[Scene script records]
----

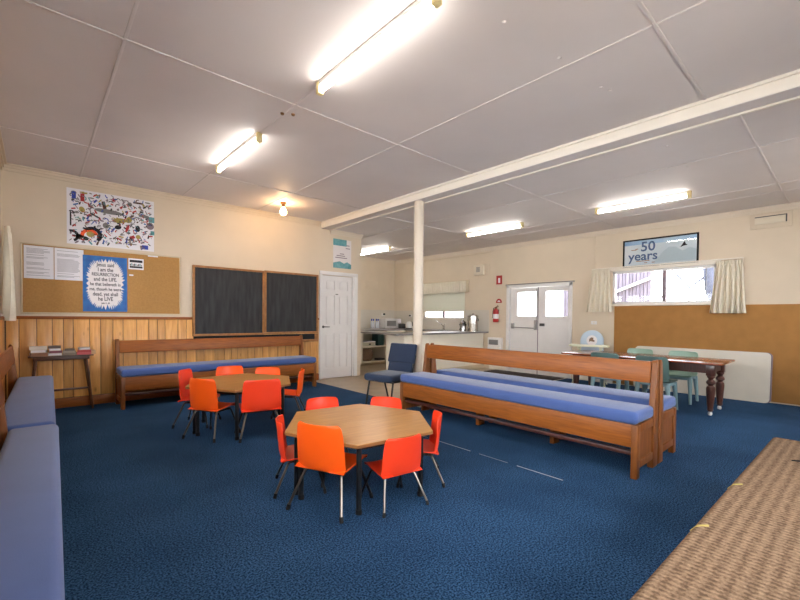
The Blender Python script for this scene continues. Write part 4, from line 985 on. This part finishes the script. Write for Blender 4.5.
# ------------------------------------------------------------------ lights
def fluoro(label, x, y0, y1, z, tm='tube'):
    t = thing('fluorescent_light', label, 'ceiling light', (x, (y0 + y1) / 2, z), 0, 'fluorescent batten lights')
    L_ = y1 - y0; h_ = L_ / 2
    b = MB(); b.box(-.022, .022, -h_ + .01, h_ - .01, -.035, -.0005, .004); b.build('batten', 'white', t)
    for s_ in (-1, 1):
        b = MB(); b.box(-.026, .026, s_ * h_ - .022, s_ * h_ + .022, -.095, -.0005, .006); b.build('end_cap', 'ivory', t)
    b = MB(); b.tube([(0, -h_ + .022, -.072), (0, h_ - .022, -.072)], .0145, 14); b.build('tube', tm, t)
    return t
fluoro('fluorescent batten nearest the viewer on the main ceiling', 1.665, 1.58, 2.82, ZC + .001)
fluoro('fluorescent batten on the main ceiling towards the pin board', 1.672, 4.0, 5.2, ZC + .001)
fluoro('fluorescent batten beyond the beam, above the dining table', 6.5, 1.50, 2.70, ZR + .001)
fluoro('fluorescent batten beyond the beam, towards the exit doors', 6.5, 4.00, 5.24, ZR + .001)
fluoro('unseen fluorescent batten added behind the viewer to brighten the foreground', 1.66, -0.86, 0.38, ZC + .001)  # out-of-view lamp added to lift the foreground light
fluoro('unseen fluorescent batten added for fill beyond the beam, behind the viewer', 6.5, -1.0, 0.2, ZR + .001)  # second out-of-view lamp added as fill
fluoro('fluorescent batten over the kitchen, partly hidden by the wall', 6.45, 7.60, 8.80, ZR + .001, 'kitchentube')
t = thing('bare_bulb', 'glowing round bulb on the ceiling in front of the chalkboards', 'ceiling light', (2.985, 6.17, ZC))
b = MB(); b.lathe([(0, -.02), (.05, -.02), (.05, -.0005), (0, -.0005)], 18); b.lathe([(0, -.075), (.022, -.075), (.028, -.02), (0, -.02)], 16); b.build('lamp_holder', 'brick', t)
b = MB(); b.lathe([(.016, -.076), (.03, -.10), (.046, -.13), (.05, -.155), (.044, -.18), (.025, -.20), (.0, -.206)], 18); b.build('bulb', 'bulb', t)
for x, y, lab in ((1.665, 3.47, 'left of two small rusty ceiling bolts'), (1.745, 3.42, 'right of two small rusty ceiling bolts')):
    b = MB(); b.lathe([(0, -.014), (.014, -.014), (.018, -.0004), (0, -.0004)], 12, at=(x, y, ZC)); tag(b.build('ceiling_bolt', 'brick'), lab, 'bolt', 'rusty ceiling bolts')
for x, y, z, lab in ((2.161, 1.478, ZC, 'small white ceiling clip closest to the front light'), (2.739, 1.416, ZC, 'small white ceiling clip just before the batten'), (3.32, 1.365, ZC, 'left of two small white clips beyond the batten'), (3.42, 1.335, ZC, 'right of two small white clips beyond the batten'),
        (4.66, 1.27, ZR, 'small white ceiling clip just beyond the beam'), (5.43, 1.28, ZR, 'small white ceiling clip near the dining table light')):
    b = MB(); b.lathe([(0, -.008), (.010, -.008), (.016, -.0004), (0, -.0004)], 10, at=(x, y, z)); tag(b.build('ceiling_clip', 'ceil'), lab, 'clip', 'white ceiling clips')

# ------------------------------------------------------------------ woven bench seat bottom right
t = thing('woven_bench', 'long bench covered in coarse brown woven matting in the right foreground', 'bench', (2.2, 0.0, 0), math.radians(-1.35))
m = MB(); m.box(.62, 3.70, -.45, .388, .30, .457, .03, seg=4)
for v in m.bm.verts:
    if v.co.z > .38: v.co.z += .006 * math.sin(7 * v.co.x + 2)
m.build('woven_cover', 'jute', t, world=True)
m = MB(); m.box(.66, 3.64, -.41, .32, .0, .299); m.build('base', 'dark_wood', t, world=True)
m = MB(); m.tube([(3.12, .235, .4625), (3.17, .14, .464), (3.20, .03, .463)], .005, 6); m.build('torn_slit', 'rubber', t, world=True)
for x in (1.84, 2.44):
    m = MB(); m.tube([(x, .389, .435), (x + .015, .368, .459), (x + .03, .352, .461), (x + .04, .342, .4615)], .004, 6); m.build('loose_thread', 'yellow', t, world=True)

# ------------------------------------------------------------------ world, camera, colour
wd = bpy.data.worlds.new('daylight'); scn.world = wd; wd.use_nodes = True
bg = wd.node_tree.nodes['Background']; bg.inputs[0].default_value = (0.92, 0.95, 1.0, 1); bg.inputs[1].default_value = 6.5

cam = bpy.data.cameras.new('camera'); co = bpy.data.objects.new('camera', cam); col.objects.link(co)
yaw, pitch, roll = 0.731, -0.020, -0.010
FPX, CY = 406.83, 325.19
fw = Vector((math.sin(yaw) * math.cos(pitch), math.cos(yaw) * math.cos(pitch), math.sin(pitch)))
r = Vector((math.cos(yaw), -math.sin(yaw), 0)); d = fw.cross(r)
cr, sr = math.cos(roll), math.sin(roll)
r2 = r * cr + d * sr; d2 = -r * sr + d * cr
R3 = Matrix((r2, -d2, -fw)).transposed()
co.matrix_world = Matrix.Translation((0, 0, 1.2373)) @ R3.to_4x4()
cam.sensor_fit = 'HORIZONTAL'; cam.sensor_width = 36; cam.lens = FPX / 800 * 36
cam.shift_y = (CY - 300) / 800; cam.clip_start = 0.02
scn.camera = co
vs = scn.view_settings
vs.view_transform = 'Standard'; vs.look = 'None'; vs.gamma = 1.0; vs.use_curve_mapping = False; vs.exposure = 1.12
scn.cycles.use_denoising = True
scn.cycles.max_bounces = 10; scn.cycles.diffuse_bounces = 6; scn.cycles.sample_clamp_indirect = 8
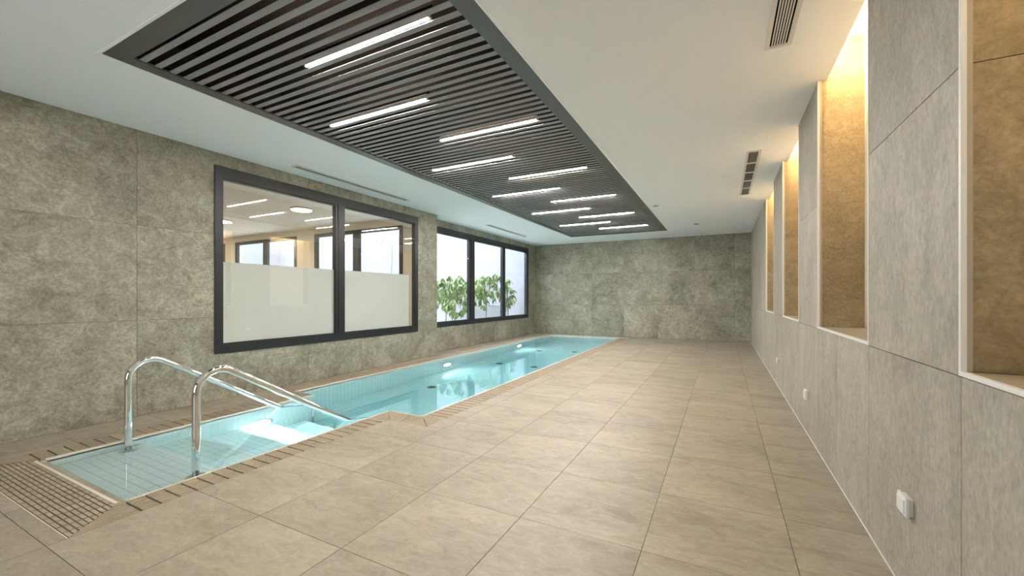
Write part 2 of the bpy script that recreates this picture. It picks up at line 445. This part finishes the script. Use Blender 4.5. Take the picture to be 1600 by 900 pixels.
# shell: walls and floor
sh = boxes([(NLX-.2, NLX, NY0-.2, JOG1, -1.4, -.022), (NRX, NRX+.03, NY0, NOTCH1, -1.4, -.022), (NRX+.03, NRX+.2, NY0-.2, NOTCH0, -1.4, -.06),
            (NLX-.2, NRX+.2, NY0-.2, NY0, -1.4, -.06),
            (MLX-.2, MLX, JOG1, PY_END+.2, -1.4, -.022), (MLX, NLX-.2, JOG0, JOG1, -1.4, -.022), (MRX, MRX+.03, NOTCH1, PY_END, -1.4, -.022),
            (NRX+.03, MRX+.03, NOTCH1-.03, NOTCH1, -1.4, -.022), (MLX, MRX+.2, PY_END, PY_END+.2, -1.4, -.022), (MLX-.2, MRX+.2, NY0-.2, PY_END+.2, -1.5, DEPTH)])
B('shell', sh, M['pool'])
# steps
nose = [1.835, 2.262, 2.680, 3.090, 3.500]; lev = [-.19, -.39, -.59, -.79, -1.02]
prev = NY0
for i, (yn, z) in enumerate(zip(nose, lev)):
    B('step', boxes([(NLX, NRX, prev, yn, DEPTH, z - (.008 if i == 0 else 0))]), M['pgrout'] if i == 0 else M['pool'])
    B('step_nosing_glint', boxes([(NLX+.001, NRX-.001, yn-.032, yn+.005, z-.05, z+.005)]), M['nose'])
    prev = yn
# first platform: every tile by itself
tm = mesh_of('pool_tile', boxes([(.0015, .1385, .0012, .0688, -.008, 0)])); tm.materials.append(M['ptile'])
for i in range(10):
    for j in range(9):
        if NY0 + .07*j + .07 < nose[0] + .02: place(obj('pool_tile', tm, None, None, (NLX+.02+.14*i, NY0+.0*j+.07*j-.012, -.19)), basin)
# upper wall tiles along the near left wall
tw = mesh_of('pool_tile', boxes([(0, .006, .0012, .0688, .0015, .1385)])); tw.materials.append(M['ptile'])
for j in range(34):
    zz = -.17
    while zz > -.75:
        yy = NY0 + .07*j
        lv = next((l for nn, l in zip(nose, lev) if yy < nn), -1.2)
        if zz > lv - .1 and yy + .07 < JOG1: place(obj('pool_tile', tw, None, None, (NLX-.004, yy+.008, zz)), basin)
        zz -= .14
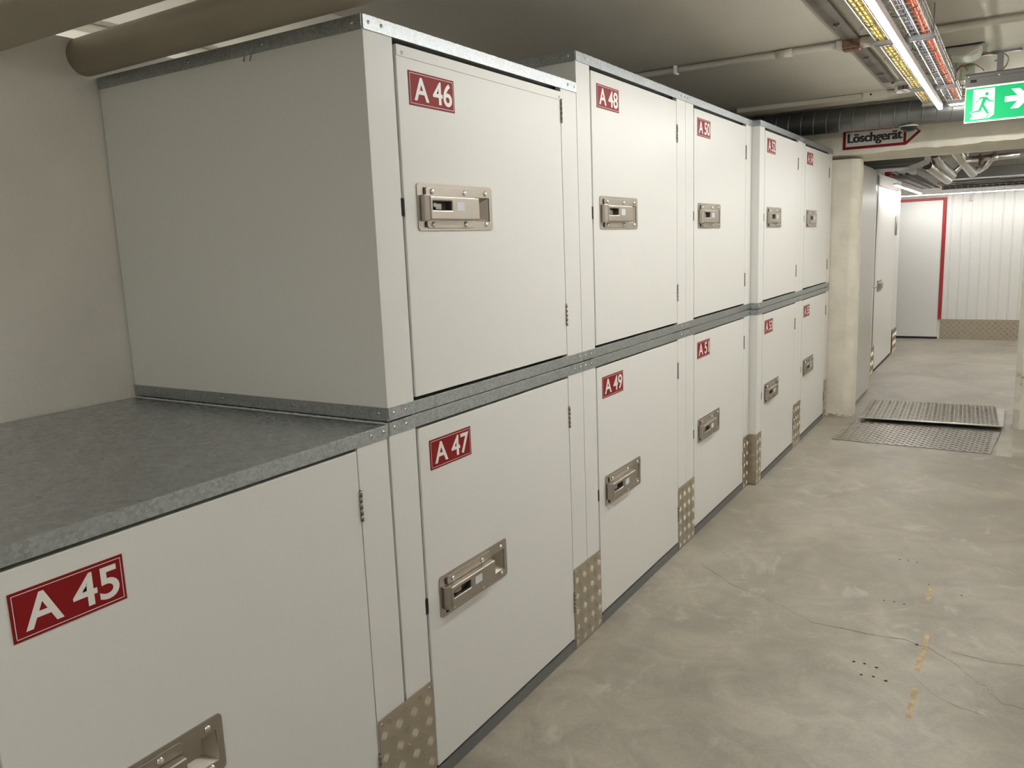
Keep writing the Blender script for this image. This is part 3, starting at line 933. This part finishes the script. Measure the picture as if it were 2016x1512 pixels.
# ================================================================ small devices at the ceiling
t = thing('smoke_detector', (0.650, 6.02, ZC), 'white round detector with black slots on the ceiling left of the tray', 'detector')
m_ = MB(); m_.tube([(0, 0, 0), (0, 0, -0.018)], 0.062, 28); obj('base', m_, HOUSING, t)
m_ = MB(); m_.tube([(0, 0, -0.018), (0, 0, -0.035), (0, 0, -0.062), (0, 0, -0.068)], [0.050, 0.056, 0.052, 0.044], 28); obj('body', m_, HOUSING, t)
m_ = MB()
for z in (-0.038, -0.047, -0.056):
    m_.box((-0.030, -0.0562, z), (0.030, -0.048, z + 0.004))
m_.box((-0.003, -0.057, -0.058), (0.003, -0.048, -0.032))
obj('slots', m_, BLACK, t)
m_ = MB(); m_.tube([(0.06, 0, -0.012), (0.085, 0, -0.012)], 0.008, 8)
obj('cable_gland', m_, HOUSING, t)

m_ = MB()
o = [(-0.085, 0.0), (0.085, 0.0)]
n = 14
pts = [(-0.082, -0.004), (-0.078, -0.03), (-0.060, -0.052), (-0.02, -0.062), (0.03, -0.062), (0.062, -0.052), (0.074, -0.03), (0.082, -0.004)]
m_.prism(pts, 'y', -0.07, 0.11)
t = thing('ceiling_sensor', (1.028, 5.18, ZC), 'rounded grey white sensor box on the ceiling right of the cable tray', 'sensor')
obj('cover', m_, mat('sensor_plastic', (0.50, 0.49, 0.44), 0.5), t, bevel=0.010, seg=3)
m_ = MB(); m_.box((-0.09, -0.075, -0.004), (0.09, 0.115, -0.0002)); obj('back_plate', m_, BLACK, t)

# cables around the sensor
def wire(pts, rad, m, lab):
    P = []
    pts = [Vector(p) for p in pts]
    for i in range(len(pts) - 1):
        p0 = pts[max(i - 1, 0)]; p1 = pts[i]; p2 = pts[i + 1]; p3 = pts[min(i + 2, len(pts) - 1)]
        for k in range(6):
            t_ = k / 6
            P.append(0.5 * ((2 * p1) + (-p0 + p2) * t_ + (2 * p0 - 5 * p1 + 4 * p2 - p3) * t_ ** 2 + (-p0 + 3 * p1 - 3 * p2 + p3) * t_ ** 3))
    P.append(pts[-1])
    mb = MB(); mb.tube(P, rad, 6)
    tag(obj('wire', mb, m), lab, 'wire')
wire([(0.965, 5.35, 2.40), (1.01, 5.33, 2.425), (1.09, 5.35, 2.422), (1.17, 5.44, 2.418)], 0.004, BROWNCAB, 'yellow brown wire running from the tray to the exit sign bracket')
wire([(1.205, 5.44, 2.415), (1.222, 5.44, 2.39), (1.215, 5.44, 2.355), (1.195, 5.44, 2.33)], 0.004, mat('yellowish_wire', (0.42, 0.38, 0.16), 0.5), 'yellowish wire bowing beside the stem of the exit sign')
wire([(0.962, 5.60, 2.372), (0.985, 5.58, 2.398), (1.005, 5.57, 2.40), (1.022, 5.62, 2.382)], 0.004, mat('red_brown_wire', (0.35, 0.08, 0.04), 0.5), 'short red brown wire looping from the tray into the white box')
wire([(1.005, 5.57, 2.402), (1.05, 5.52, 2.398), (1.09, 5.48, 2.365), (1.11, 5.46, 2.342)], 0.003, BROWNCAB, 'thin brown wire arching down to the exit sign')
# white junction boxes beside the tray
m_ = MB(); m_.box((0.975, 5.74, 2.345), (1.055, 5.90, ZC - 0.001)); m_.box((0.985, 5.732, 2.352), (1.045, 5.7395, 2.42))
tag(obj('junction_box', m_, HOUSING, bevel=0.004, seg=2), 'white junction box on the ceiling behind the exit sign', 'box')
for i, (x, lab) in enumerate(((0.868, 'tan block above the short lamp, left one'), (0.925, 'tan block above the short lamp, right one'))):
    m_ = MB(); m_.box((x + 0.02, 6.40, 2.352), (x + 0.072, 6.47, 2.392))
    tag(obj('terminal_block', m_, WOODY, bevel=0.003), lab, 'block', 'tan blocks by the duct')
# small dome camera above the sign
t = thing('dome_camera', (0.612, 6.735, 2.2365), 'small black and white dome camera above the red and white sign', 'camera')
m_ = MB(); m_.tube([(0, 0, 0.0), (0, 0, -0.006), (0, 0, -0.012)], [0.050, 0.060, 0.062], 24); obj('mount', m_, HOUSING, t)
m_ = MB(); m_.dome((0, 0, -0.012), (0, 0, -1), 0.058, 0.034, 24, 6); obj('dome', m_, BLACK, t)
# fire sign
t = thing('fire_equipment_sign', (0.120, YW - 0.0065, 2.128), 'white arrow shaped sign with red border reading Löschgerät', 'sign')
t.rotation_euler = (0, -0.0, 0)
W_, H_ = 0.447, 0.142
m_ = MB(); m_.prism([(0, 0), (W_, 0), (W_ + 0.098, 0.088), (W_ + 0.04, H_), (0, H_)], 'y', 0, 0.004)
obj('panel', m_, SIGNW, t)
m_ = MB(); yy = -0.0006
bd = 0.021
def q(pts): m_.add([(p[0], yy, p[1]) for p in pts], [list(range(len(pts)))])
q([(0, 0), (W_, 0), (W_, bd), (0, bd)]); q([(0, H_ - bd * .6), (W_, H_ - bd * .6), (W_, H_), (0, H_)]); q([(0, bd), (bd, bd), (bd, H_ - bd * .6), (0, H_ - bd * .6)])
q([(W_ - 0.019, bd), (W_, bd), (W_, H_ - bd * .6), (W_ - 0.019, H_ - bd * .6)])
q([(W_, 0), (W_ + 0.098, 0.088), (W_ + 0.078, 0.096), (W_, 0.026)]); q([(W_ + 0.098, 0.088), (W_ + 0.04, H_), (W_, H_), (W_, H_ - 0.01), (W_ + 0.034, H_ - 0.012), (W_ + 0.078, 0.096)])
obj('border', m_, SIGNR, t)
m_ = MB(); vs, fs = text_geo('Löschgerät', 0.016, 1.0)
for dx, yy in ((0.0, -0.0009), (0.0035, -0.00095), (-0.0035, -0.001)):
    m_.add([(0.036 + dx + p[0] * 0.382, yy, 0.028 + p[1] * 0.090) for p in vs], fs)
obj('lettering', m_, BLACK, t)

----

**Requirement**
Wherever a line in the data above holds "finishes", copy that line.

**Answer to this exercise**
The Blender Python script for this scene continues. Write part 4, from line 985 on. This part finishes the script. Write for Blender 4.5.
Write part 2 of the bpy script that recreates this picture. It picks up at line 445. This part finishes the script. Use Blender 4.5. Take the picture to be 1600 by 900 pixels.
Keep writing the Blender script for this image. This is part 3, starting at line 933. This part finishes the script. Measure the picture as if it were 2016x1512 pixels.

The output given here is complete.